AJC Sepia HBCU of the Week: "Truth & Service" with NCCU Chancellor Debra Saunders-White

Debra Saunders-White was elected North Carolina Central University's 11th chancellor June 1, 2013.

In her appointment, she became the first woman to lead the 106-year-old university.

At NCCU, Chancellor Saunders-White has established a platform of “Eagle Excellence,” or “E-squared.”

Her priorities for ensuring student success and academic excellence include: retaining and graduating students in four years; raising critical scholarship funds; and providing innovative academic instruction that prepares and trains students to work in the global marketplace. At NCCU, Chancellor Saunders-White is creating “techno-scholars,” or technology trendsetters and leaders who understand how technology intersects with all disciplines—from STEM to the liberal arts, social sciences, business, education, law and nursing.

Some of NCCU’s achievements under Chancellor Saunders-White’s leadership include:

  • increasing the freshman-to-sophomore retention rate from 69.9 percent to 80 percent;
  • recording a near-record fundraising goal of $7.6 million in fiscal year 2013-14;
  • moving faculty and staff annual giving from 19 percent and 76 percent;
  • growing enrollment by 43 percent by attracting and welcoming more than 1,500 first-year and transfer students for the 2015-16 academic year;
  • creating the Triangle's first dual-enrollment, residential transfer program, Eagle Connect, in conjunction with Durham Technical Community College;
  • opening a Fabrication Laboratory, or Fab Lab, in 2015 that is part of a network of such laboratories worldwide that involves the design, creation and assisted implementation of Innovation Centers at a select number of the Historically Black Colleges and Universities (HBCUs);
  • meeting budget challenges in 2013 and 2014 as a result of declining enrollment;
  • establishing a Three + Two Physics-Engineering Dual-Degree Program with N.C. State University;
  • increasing the Department of Nursing pass rate on the NCLEX exam from 70 percent to 90 percent; and
  • building an effective executive leadership team.

Currently, Chancellor Saunders-White serves as state representative for North Carolina and a member of the American Association of State Colleges and Universities Policy Committee. She is chair of the Made in Durham partnership’s governance sub-committee and serves on the board of directors for United Way of the Greater Triangle.

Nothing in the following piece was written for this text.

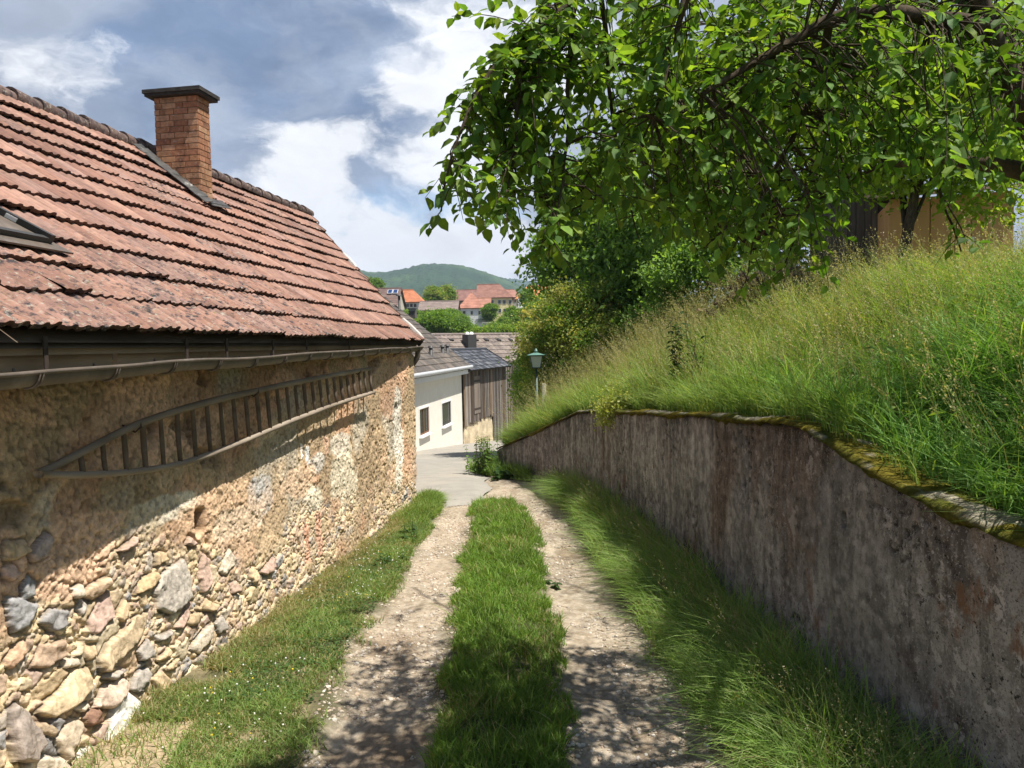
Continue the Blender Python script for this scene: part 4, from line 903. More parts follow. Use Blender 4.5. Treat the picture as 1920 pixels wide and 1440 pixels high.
def build_roof():
    rv = RL/NROW; tw = .225
    prof_t = np.array([0, .04, .07, .15, .19, .26, .34, .40, .44, .52, .56, .64, .72, .80, .85, .93, .97, 1.0])
    prof_h = np.array([.3, .9, 1, 1, .75, .1, .0, .05, .75, .85, .8, .1, .0, .05, .3, .35, .1, .1])*.016
    Vs, Fs, Cs = [], [], []; n = 0; npf = len(prof_t)
    pal = np.array([(.285, .150, .118), (.310, .170, .138), (.260, .138, .112), (.295, .175, .152), (.325, .185, .150), (.275, .155, .130)])
    for r in range(NROW):
        vm_ = (r+.5)*rv; k0 = int(math.floor(umin(vm_+rv/2)/tw)); k1 = int(UL/tw)
        for k in range(k0, k1):
            u0 = k*tw+random.gauss(0, .004); v0 = r*rv+random.gauss(0, .007); sag = (fbm(u0*.45, r*.35, 3, 251)-.5)*.07
            if random.random() < .02: v0 -= random.random()*.05
            lift = .044+abs(random.gauss(0, .010)); c = pal[random.randrange(6)]*random.uniform(.9, 1.1)*np.array([1.0, 1.06, 1.0])
            ageing = float(np.clip(sst(4.5, .0, r+0.0)*sst(1.5, 6, u0)*1.1+.12+.9*sst(.62, .75, fbm(u0*.7+2, r*.6, 3, 256)), 0, 1))
            v_ = np.array([v0-.014, v0+.02, v0+rv*.5, v0+rv+.05]); nn_ = np.array([lift, lift-.002, lift*.55+.004, .004])+sag
            rot = random.gauss(0, .014)
            U = u0+prof_t[:, None]*tw*1.05+0*v_[None]; Vv = v_[None]+(prof_t[:, None]-.5)*rot; Nn = nn_[None]+prof_h[:, None]
            U = np.maximum(U, umin(Vv)-.005)
            if U.max()-U.min() < .01: continue
            P = roofp(U, Vv, Nn)
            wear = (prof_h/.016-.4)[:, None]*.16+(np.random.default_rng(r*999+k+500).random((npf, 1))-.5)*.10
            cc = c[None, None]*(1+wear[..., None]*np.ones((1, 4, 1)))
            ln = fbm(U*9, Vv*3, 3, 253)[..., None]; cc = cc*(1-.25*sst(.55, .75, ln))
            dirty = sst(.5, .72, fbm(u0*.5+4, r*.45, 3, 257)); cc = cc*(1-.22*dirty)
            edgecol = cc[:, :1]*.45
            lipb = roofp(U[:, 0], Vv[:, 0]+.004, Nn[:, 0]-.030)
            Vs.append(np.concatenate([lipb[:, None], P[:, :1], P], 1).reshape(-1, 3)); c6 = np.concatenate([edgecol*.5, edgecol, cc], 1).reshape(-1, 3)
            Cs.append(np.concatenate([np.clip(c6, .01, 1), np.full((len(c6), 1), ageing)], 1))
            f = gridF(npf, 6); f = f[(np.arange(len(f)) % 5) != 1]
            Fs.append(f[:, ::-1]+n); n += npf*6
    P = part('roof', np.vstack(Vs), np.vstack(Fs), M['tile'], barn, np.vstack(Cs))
    # deck under the tiles and the far slope
    mb = MB(); uu = np.linspace(0, 1, 24); vv = np.linspace(0, RL, 8); U_, V_ = np.meshgrid(uu, vv, indexing='ij'); U_ = umin(V_)+.02+(UL-umin(V_))*U_
    mb.add(roofp(U_, V_, -.045).reshape(-1, 3), gridF(24, 8)[:, ::-1], (.3, .2, .15)); mb.add(roofp(U_, V_, -.08).reshape(-1, 3), gridF(24, 8), (.3, .2, .15))
    s2 = math.cos(TH)*lp-math.sin(TH)*Zv; rn2 = math.sin(TH)*lp+math.cos(TH)*Zv
    a = RIDGE-rn2*.02; b = RF-d2*UL; ew = RIDGE-EV; ew = ew*np.array([1, 1, -1]); mb.slab([a, b, b+s2*RL, a+ew], rn2, .04, (.25, .13, .1))
    mb.build('roof_deck', M['old_wood'], P)
    # verge: mortar on the gable edge
    for (v0, v1, c) in ((0, .55, (.50, .46, .42)), (2.1, 2.6, (.5, .48, .45))):
        mb = MB(); q = np.linspace(v0, v1, 6); pts = roofp(umin(q)+.03, q, .045+.006*np.sin(q*9)); mb.tube(pts, [.035, .045, .04, .045, .04, .03], 6, c)
        mb.build('verge_mortar', M['stone'], P)
    mb = MB(); p = roofp(umin(np.array([0, RL]))-.03, np.array([-.03, RL+.02]), -.10)
    mb.slab([p[0], p[0]-d2*.025, p[1]-d2*.025, p[1]], rn, .12, (1, 1, 1)); mb.build('verge_board', M['old_wood'], P)
    # ridge caps
    mb = MB(); nr = int((UL+SKEW)/.36)
    for k in range(nr):
        u0, u1 = k*.36, k*.36+.40; g = random.gauss(0, .008); sg = (fbm(u0*.5, 3.3, 3, 251)-.5)*.07; a = RIDGE-d2*u0+Zv*(.03+g+sg); b = RIDGE-d2*u1+Zv*(.048+g+sg)
        c = np.array([.15, .105, .092])*random.uniform(.7, 1.2)
        ph = np.linspace(-.5, math.pi+.5, 11); ring = []
        for p, rr in ((a, .092), (b, .108)):
            ring.append(p[None]+lp[None]*np.cos(ph)[:, None]*rr*1.15+Zv[None]*np.sin(ph)[:, None]*rr)
        ring.insert(1, ring[0]*.2+ring[1]*.8)
        c4 = np.append(c, .6)
        mb.add(np.stack(ring, 0).reshape(-1, 3), gridF(3, 11), c)
        mb.add(np.vstack([ring[2], (b+0*ring[2])*.25+ring[2]*.75]), gridF(2, 11), c*.6)
    mb.build('ridge', M['tile'], P, True)
    # boards under the eave and rafter ends
    mb = MB()
    p = roofp(np.array([.02, UL]), np.array([.03, .03]), np.array([-.085, -.085]))
    mb.slab([p[0], p[1], p[1]-Zv*.05, p[0]-Zv*.05], le, .03, (1, 1, 1))
    for k in range(9):
        a = EV-de*(k*1.15+.1)+le*.14-Zv*.04; mb.box(a-Zv*.09-de*.5, (1.1, .028, .10), [de, le, Zv])
    mb.build('eave_board', M['eave_wood'], barn)
    return P
ROOF = build_roof()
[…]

Previously, Chancellor Saunders-White served as acting assistant secretary for the Office of Postsecondary Education at the U.S. Department of Education. Chancellor Saunders-White joined the Department of Education in May 2011 as the deputy assistant secretary for higher education programs. She was vice chancellor for information technology systems at University of North Carolina Wilmington and vice president for technology and chief information officer at Hampton University. Prior to entering higher education administration, Chancellor Saunders-White spent 15 years in the corporate sector at IBM.

A Hampton, Va., native, Chancellor Saunders-White earned her bachelor’s degree in history from the University of Virginia.  She earned a Master of Business Administration from the College of William & Mary and a doctorate in higher education administration from The George Washington University.